Une des grandes avancées en matière de politique et de droit international, a été la procédure de règlement des différends. À l’OMC, contrairement au GATT, elle devient de facto automatique dès lors qu’une plainte est déposée par un membre de l’organisation. À la clé, l’organisation peut autoriser des sanctions si le « défendeur » ne suit pas les prescriptions de l’Organe d’appel dans un « délai raisonnable ».

600 dépôts de plaintes

Pour les partisans du multilatéralisme, la procédure fut un succès : 623 ont été déposées depuis 30 ans. Mais pour ses adversaires, qu’ils viennent de la gauche altermondialiste ou de la droite souverainiste, l’Organe d’appel se serait arrogé un pouvoir supranational abusif. De quelle légitimité pourraient se prévaloir ses sept juges pour interpréter les traités et imposer leur jurisprudence ? Le retour de l’isolationnisme aidant, les États-Unis, qui n’hésitent pourtant pas à user de l’extraterritorialité, ne se sont jamais accommodés de ce pouvoir “exorbitant” qui avait parfois l’outrecuidance de les désavouer.

Faute de parvenir à imposer la réforme de la procédure de règlement des différends, les États-Unis ont profité de la règle du consensus pour refuser la nomination de nouveaux juges à l’Organe d’appel. Depuis décembre 2019, les appels se font « dans le vide » rendant impossible tout jugement définitif et donc toute éventuelle sanction.
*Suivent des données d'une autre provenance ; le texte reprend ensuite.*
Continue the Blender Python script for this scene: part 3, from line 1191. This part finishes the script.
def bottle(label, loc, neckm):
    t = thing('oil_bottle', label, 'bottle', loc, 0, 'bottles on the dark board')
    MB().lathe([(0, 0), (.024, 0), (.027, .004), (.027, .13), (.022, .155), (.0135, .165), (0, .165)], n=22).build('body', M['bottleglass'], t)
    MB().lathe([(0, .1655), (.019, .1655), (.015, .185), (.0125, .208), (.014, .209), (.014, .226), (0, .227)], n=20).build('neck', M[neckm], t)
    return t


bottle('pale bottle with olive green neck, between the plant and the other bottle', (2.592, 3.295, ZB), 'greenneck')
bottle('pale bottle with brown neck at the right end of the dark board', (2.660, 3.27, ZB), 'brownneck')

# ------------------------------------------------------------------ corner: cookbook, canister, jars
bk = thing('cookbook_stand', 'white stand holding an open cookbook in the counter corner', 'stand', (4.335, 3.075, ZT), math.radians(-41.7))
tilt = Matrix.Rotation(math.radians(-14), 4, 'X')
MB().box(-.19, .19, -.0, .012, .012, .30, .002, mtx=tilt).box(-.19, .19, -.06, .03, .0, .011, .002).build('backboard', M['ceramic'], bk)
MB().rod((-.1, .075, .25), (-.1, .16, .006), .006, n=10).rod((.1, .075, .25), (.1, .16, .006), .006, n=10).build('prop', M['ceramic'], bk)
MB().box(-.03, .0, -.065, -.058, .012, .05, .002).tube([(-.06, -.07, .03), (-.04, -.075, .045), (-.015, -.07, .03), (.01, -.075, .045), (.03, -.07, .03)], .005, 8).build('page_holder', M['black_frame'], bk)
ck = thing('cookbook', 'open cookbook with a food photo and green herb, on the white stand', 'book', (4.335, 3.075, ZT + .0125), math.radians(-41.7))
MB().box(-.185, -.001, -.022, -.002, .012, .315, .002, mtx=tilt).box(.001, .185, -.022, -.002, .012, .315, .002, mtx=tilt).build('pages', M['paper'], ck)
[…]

Les deux grandes fonctions de l’OMC, les négociations commerciales internationales et la procédure de règlement des différends, sont aujourd’hui devenues inopérantes comme l’a confirmé l’échec de la 13e Conférence ministérielle de l’OMC d’Abou Dhabi (26 février – 2 mars 2024). L’instabilité géopolitique actuelle et la forte poussée protectionniste réactivée sous la présidence Trump, ne laissent pas beaucoup d’espoir alors même que la transition énergétique et environnementale, la révolution numérique ou encore l’insécurité alimentaire et sanitaire, exigeraient une coopération multilatérale que l’OMC aurait vocation à orchestrer.

Après avoir maintes fois annoncé sa mort un peu prématurément, la grande innovation institutionnelle qu’a été l’OMC a bien fini par entrer dans une sorte de mort cérébrale.